§ **The problem**
In your copy, leave out the pictures; write out all the data exactly.

(Scripts that build scenes)
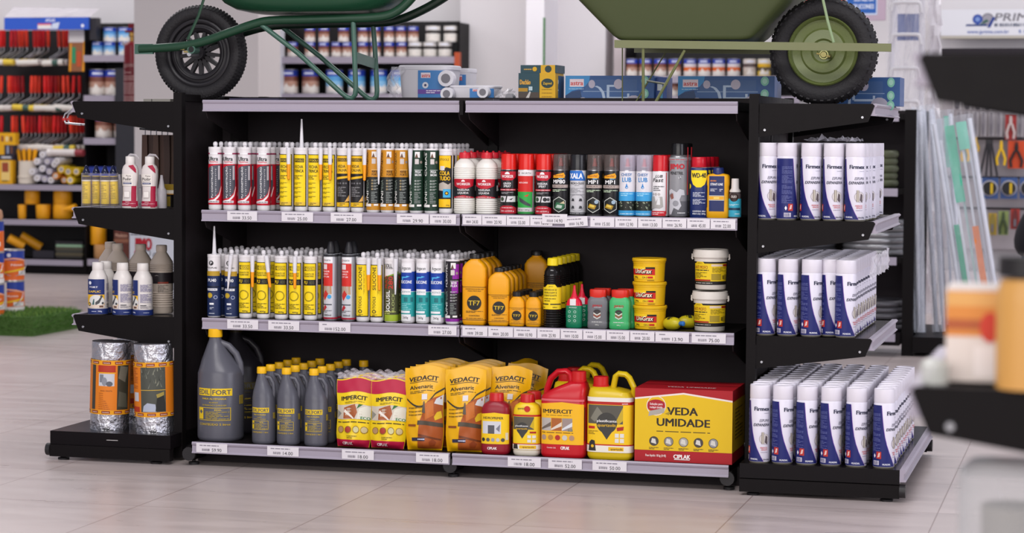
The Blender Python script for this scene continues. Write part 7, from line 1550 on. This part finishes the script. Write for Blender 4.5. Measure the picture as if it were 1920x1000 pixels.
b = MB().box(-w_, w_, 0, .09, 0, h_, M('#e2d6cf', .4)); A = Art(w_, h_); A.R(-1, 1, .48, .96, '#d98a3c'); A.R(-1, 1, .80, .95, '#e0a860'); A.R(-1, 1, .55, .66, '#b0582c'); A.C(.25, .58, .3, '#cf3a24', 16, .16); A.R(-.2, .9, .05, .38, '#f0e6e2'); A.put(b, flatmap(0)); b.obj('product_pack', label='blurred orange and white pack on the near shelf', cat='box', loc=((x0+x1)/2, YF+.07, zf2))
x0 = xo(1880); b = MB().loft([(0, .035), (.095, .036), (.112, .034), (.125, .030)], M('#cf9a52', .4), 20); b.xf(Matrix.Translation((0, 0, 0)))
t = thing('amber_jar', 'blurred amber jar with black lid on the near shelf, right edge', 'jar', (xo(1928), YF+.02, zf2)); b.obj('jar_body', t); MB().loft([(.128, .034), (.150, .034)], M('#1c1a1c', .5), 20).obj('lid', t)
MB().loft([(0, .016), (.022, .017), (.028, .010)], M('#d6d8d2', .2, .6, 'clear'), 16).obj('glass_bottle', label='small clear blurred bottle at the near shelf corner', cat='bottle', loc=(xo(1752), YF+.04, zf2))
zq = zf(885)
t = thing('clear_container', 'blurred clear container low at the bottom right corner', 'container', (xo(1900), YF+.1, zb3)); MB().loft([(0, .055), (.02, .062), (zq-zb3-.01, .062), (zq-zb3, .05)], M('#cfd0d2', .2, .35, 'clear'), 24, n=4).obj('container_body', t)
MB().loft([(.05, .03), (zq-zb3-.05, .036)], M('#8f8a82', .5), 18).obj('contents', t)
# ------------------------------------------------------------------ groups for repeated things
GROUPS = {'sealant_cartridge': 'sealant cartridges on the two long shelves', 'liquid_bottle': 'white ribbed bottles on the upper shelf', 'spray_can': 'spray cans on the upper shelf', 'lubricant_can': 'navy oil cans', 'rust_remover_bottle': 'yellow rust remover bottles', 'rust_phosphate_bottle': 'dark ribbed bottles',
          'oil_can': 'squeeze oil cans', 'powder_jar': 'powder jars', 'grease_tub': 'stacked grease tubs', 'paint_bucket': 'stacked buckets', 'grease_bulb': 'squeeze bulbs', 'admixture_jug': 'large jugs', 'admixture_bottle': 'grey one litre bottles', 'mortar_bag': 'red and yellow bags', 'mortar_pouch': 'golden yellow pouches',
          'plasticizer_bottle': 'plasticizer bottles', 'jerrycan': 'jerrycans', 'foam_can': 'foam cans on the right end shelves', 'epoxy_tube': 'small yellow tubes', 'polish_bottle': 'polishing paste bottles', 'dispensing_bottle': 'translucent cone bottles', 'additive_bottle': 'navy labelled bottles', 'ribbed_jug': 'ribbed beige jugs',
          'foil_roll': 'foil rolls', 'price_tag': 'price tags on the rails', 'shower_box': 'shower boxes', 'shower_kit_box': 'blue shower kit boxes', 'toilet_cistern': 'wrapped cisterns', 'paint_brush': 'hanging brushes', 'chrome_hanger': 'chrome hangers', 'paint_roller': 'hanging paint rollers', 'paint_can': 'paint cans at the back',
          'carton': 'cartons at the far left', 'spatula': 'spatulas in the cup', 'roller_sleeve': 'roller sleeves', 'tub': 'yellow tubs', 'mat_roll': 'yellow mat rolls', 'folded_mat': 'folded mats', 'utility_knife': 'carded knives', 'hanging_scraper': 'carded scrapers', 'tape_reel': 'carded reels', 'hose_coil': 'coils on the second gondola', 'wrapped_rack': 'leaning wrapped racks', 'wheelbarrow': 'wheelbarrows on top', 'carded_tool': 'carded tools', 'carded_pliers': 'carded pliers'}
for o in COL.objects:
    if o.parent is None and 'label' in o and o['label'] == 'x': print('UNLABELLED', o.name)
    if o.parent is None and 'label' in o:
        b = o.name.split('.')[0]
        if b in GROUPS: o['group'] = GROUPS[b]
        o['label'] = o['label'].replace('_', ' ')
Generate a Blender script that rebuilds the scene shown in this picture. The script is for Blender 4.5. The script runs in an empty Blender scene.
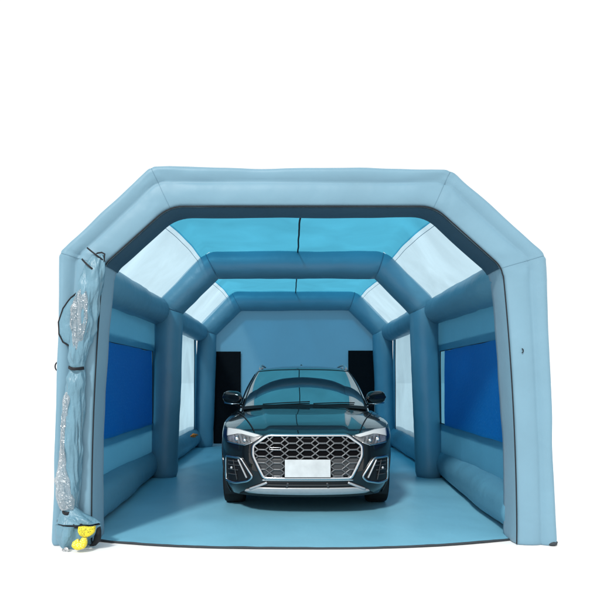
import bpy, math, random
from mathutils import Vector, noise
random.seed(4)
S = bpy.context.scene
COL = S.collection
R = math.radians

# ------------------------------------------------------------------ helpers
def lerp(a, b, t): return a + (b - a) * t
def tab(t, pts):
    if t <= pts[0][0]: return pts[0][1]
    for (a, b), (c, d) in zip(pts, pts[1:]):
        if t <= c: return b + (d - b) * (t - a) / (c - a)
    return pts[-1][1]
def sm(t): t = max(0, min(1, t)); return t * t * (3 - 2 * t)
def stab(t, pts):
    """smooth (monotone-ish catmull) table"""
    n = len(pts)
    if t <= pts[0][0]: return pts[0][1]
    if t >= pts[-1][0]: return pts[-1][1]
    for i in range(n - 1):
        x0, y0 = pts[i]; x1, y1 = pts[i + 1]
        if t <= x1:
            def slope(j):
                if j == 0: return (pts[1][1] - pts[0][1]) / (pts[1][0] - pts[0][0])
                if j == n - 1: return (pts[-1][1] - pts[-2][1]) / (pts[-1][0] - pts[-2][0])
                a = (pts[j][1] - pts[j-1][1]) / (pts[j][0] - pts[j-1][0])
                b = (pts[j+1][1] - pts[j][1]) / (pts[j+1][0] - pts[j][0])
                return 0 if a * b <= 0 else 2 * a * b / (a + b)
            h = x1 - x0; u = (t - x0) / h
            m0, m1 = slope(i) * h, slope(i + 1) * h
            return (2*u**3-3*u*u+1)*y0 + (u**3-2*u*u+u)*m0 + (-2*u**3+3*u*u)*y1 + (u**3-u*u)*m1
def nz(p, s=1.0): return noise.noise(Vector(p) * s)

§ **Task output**
The Blender Python script for this scene continues. Write part 7, from line 1550 on. This part finishes the script. Write for Blender 4.5. Measure the picture as if it were 1920x1000 pixels.
b = MB().box(-w_, w_, 0, .09, 0, h_, M('#e2d6cf', .4)); A = Art(w_, h_); A.R(-1, 1, .48, .96, '#d98a3c'); A.R(-1, 1, .80, .95, '#e0a860'); A.R(-1, 1, .55, .66, '#b0582c'); A.C(.25, .58, .3, '#cf3a24', 16, .16); A.R(-.2, .9, .05, .38, '#f0e6e2'); A.put(b, flatmap(0)); b.obj('product_pack', label='blurred orange and white pack on the near shelf', cat='box', loc=((x0+x1)/2, YF+.07, zf2))
x0 = xo(1880); b = MB().loft([(0, .035), (.095, .036), (.112, .034), (.125, .030)], M('#cf9a52', .4), 20); b.xf(Matrix.Translation((0, 0, 0)))
t = thing('amber_jar', 'blurred amber jar with black lid on the near shelf, right edge', 'jar', (xo(1928), YF+.02, zf2)); b.obj('jar_body', t); MB().loft([(.128, .034), (.150, .034)], M('#1c1a1c', .5), 20).obj('lid', t)
MB().loft([(0, .016), (.022, .017), (.028, .010)], M('#d6d8d2', .2, .6, 'clear'), 16).obj('glass_bottle', label='small clear blurred bottle at the near shelf corner', cat='bottle', loc=(xo(1752), YF+.04, zf2))
zq = zf(885)
t = thing('clear_container', 'blurred clear container low at the bottom right corner', 'container', (xo(1900), YF+.1, zb3)); MB().loft([(0, .055), (.02, .062), (zq-zb3-.01, .062), (zq-zb3, .05)], M('#cfd0d2', .2, .35, 'clear'), 24, n=4).obj('container_body', t)
MB().loft([(.05, .03), (zq-zb3-.05, .036)], M('#8f8a82', .5), 18).obj('contents', t)
# ------------------------------------------------------------------ groups for repeated things
GROUPS = {'sealant_cartridge': 'sealant cartridges on the two long shelves', 'liquid_bottle': 'white ribbed bottles on the upper shelf', 'spray_can': 'spray cans on the upper shelf', 'lubricant_can': 'navy oil cans', 'rust_remover_bottle': 'yellow rust remover bottles', 'rust_phosphate_bottle': 'dark ribbed bottles',
          'oil_can': 'squeeze oil cans', 'powder_jar': 'powder jars', 'grease_tub': 'stacked grease tubs', 'paint_bucket': 'stacked buckets', 'grease_bulb': 'squeeze bulbs', 'admixture_jug': 'large jugs', 'admixture_bottle': 'grey one litre bottles', 'mortar_bag': 'red and yellow bags', 'mortar_pouch': 'golden yellow pouches',
          'plasticizer_bottle': 'plasticizer bottles', 'jerrycan': 'jerrycans', 'foam_can': 'foam cans on the right end shelves', 'epoxy_tube': 'small yellow tubes', 'polish_bottle': 'polishing paste bottles', 'dispensing_bottle': 'translucent cone bottles', 'additive_bottle': 'navy labelled bottles', 'ribbed_jug': 'ribbed beige jugs',
          'foil_roll': 'foil rolls', 'price_tag': 'price tags on the rails', 'shower_box': 'shower boxes', 'shower_kit_box': 'blue shower kit boxes', 'toilet_cistern': 'wrapped cisterns', 'paint_brush': 'hanging brushes', 'chrome_hanger': 'chrome hangers', 'paint_roller': 'hanging paint rollers', 'paint_can': 'paint cans at the back',
          'carton': 'cartons at the far left', 'spatula': 'spatulas in the cup', 'roller_sleeve': 'roller sleeves', 'tub': 'yellow tubs', 'mat_roll': 'yellow mat rolls', 'folded_mat': 'folded mats', 'utility_knife': 'carded knives', 'hanging_scraper': 'carded scrapers', 'tape_reel': 'carded reels', 'hose_coil': 'coils on the second gondola', 'wrapped_rack': 'leaning wrapped racks', 'wheelbarrow': 'wheelbarrows on top', 'carded_tool': 'carded tools', 'carded_pliers': 'carded pliers'}
for o in COL.objects:
    if o.parent is None and 'label' in o and o['label'] == 'x': print('UNLABELLED', o.name)
    if o.parent is None and 'label' in o:
        b = o.name.split('.')[0]
        if b in GROUPS: o['group'] = GROUPS[b]
        o['label'] = o['label'].replace('_', ' ')
Generate a Blender script that rebuilds the scene shown in this picture. The script is for Blender 4.5. The script runs in an empty Blender scene.
import bpy, math, random
from mathutils import Vector, noise
random.seed(4)
S = bpy.context.scene
COL = S.collection
R = math.radians

# ------------------------------------------------------------------ helpers
def lerp(a, b, t): return a + (b - a) * t
def tab(t, pts):
    if t <= pts[0][0]: return pts[0][1]
    for (a, b), (c, d) in zip(pts, pts[1:]):
        if t <= c: return b + (d - b) * (t - a) / (c - a)
    return pts[-1][1]
def sm(t): t = max(0, min(1, t)); return t * t * (3 - 2 * t)
def stab(t, pts):
    """smooth (monotone-ish catmull) table"""
    n = len(pts)
    if t <= pts[0][0]: return pts[0][1]
    if t >= pts[-1][0]: return pts[-1][1]
    for i in range(n - 1):
        x0, y0 = pts[i]; x1, y1 = pts[i + 1]
        if t <= x1:
            def slope(j):
                if j == 0: return (pts[1][1] - pts[0][1]) / (pts[1][0] - pts[0][0])
                if j == n - 1: return (pts[-1][1] - pts[-2][1]) / (pts[-1][0] - pts[-2][0])
                a = (pts[j][1] - pts[j-1][1]) / (pts[j][0] - pts[j-1][0])
                b = (pts[j+1][1] - pts[j][1]) / (pts[j+1][0] - pts[j][0])
                return 0 if a * b <= 0 else 2 * a * b / (a + b)
            h = x1 - x0; u = (t - x0) / h
            m0, m1 = slope(i) * h, slope(i + 1) * h
            return (2*u**3-3*u*u+1)*y0 + (u**3-2*u*u+u)*m0 + (-2*u**3+3*u*u)*y1 + (u**3-u*u)*m1
def nz(p, s=1.0): return noise.noise(Vector(p) * s)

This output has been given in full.